7/25/2005

AFL-CIO SPLIT IMMINENT

Saturday, the United Farmworkers announced that they're joining the Change to Win Coalition. Yesterday SEIU, UNITE HERE, the Teamsters, and the UFCW voted to boycott the AFL-CIO's convention which began this morning. Today, several sources are reporting that after failed last-minute negotiations, SEIU and the Teamsters, at a minimum, are on the verge of announcing a split from the federation. What other Change to Win Coalition members will do remains unclear - the UFCW seems closest to following, while the Laborers, who are attending this week's convention, seem the least likely. The Change to Win Coalition has a compelling vision based on strategies which unions like SEIU and UNITE HERE have used effectively to broaden the labor movement and increase its efficacy at a time when the story for the movement has too often been one of dashed hopes and diminished returns. There's good reason to be concerned that a split could divert resources into unnecessary competition.
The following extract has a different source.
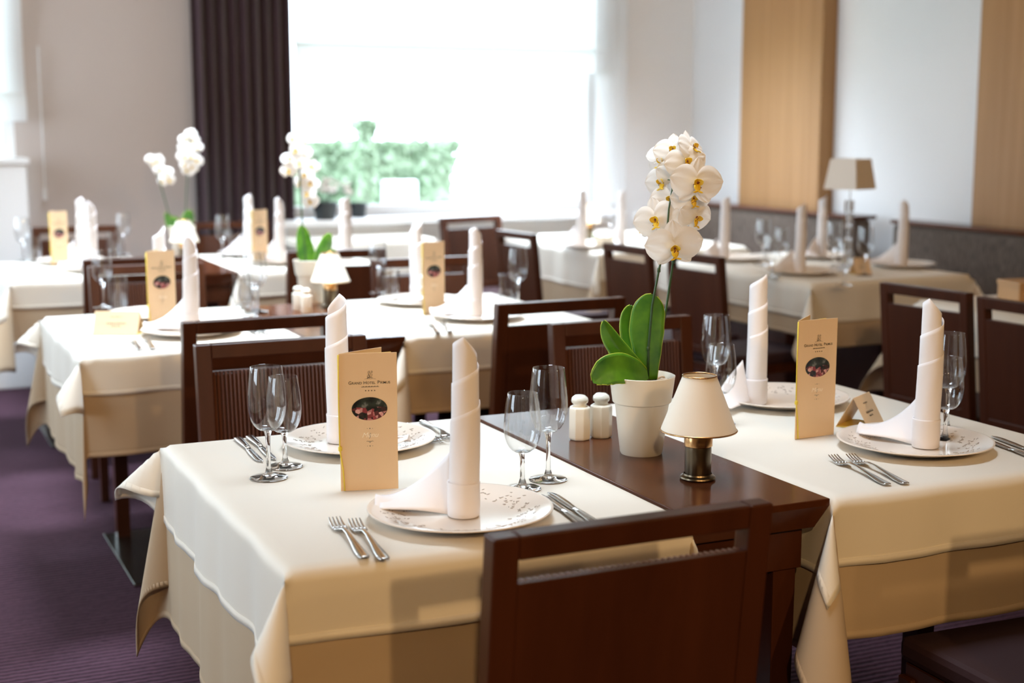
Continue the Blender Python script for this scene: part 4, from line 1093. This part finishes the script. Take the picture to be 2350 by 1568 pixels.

But in the face of a uniquely hostile government and economy and a series of costly failures, I think there's even more reason to hope that a split can reinvigorate the movement by spurring both groups to more effective organizing and more importantly, by making it possible to apply a winning model on more of the fronts where we need desperately to win. One of the Key choices now facing John Sweeney is whether to encourage, or at least condone, cooperation where possible between two federations. His message to Central Labor Councils hasn't been encouraging on this front. Neither is this:
Before 2,000 Sweeney supporters, Linda Chavez-Thompson, Mr. Sweeney's running mate for executive vice president, laid into several entities that she said had sought to weaken labor - the Bush administration, the United States Chamber of Commerce, Wal-Mart - and then she surprised her audience by adding, "the Change to Win Coalition."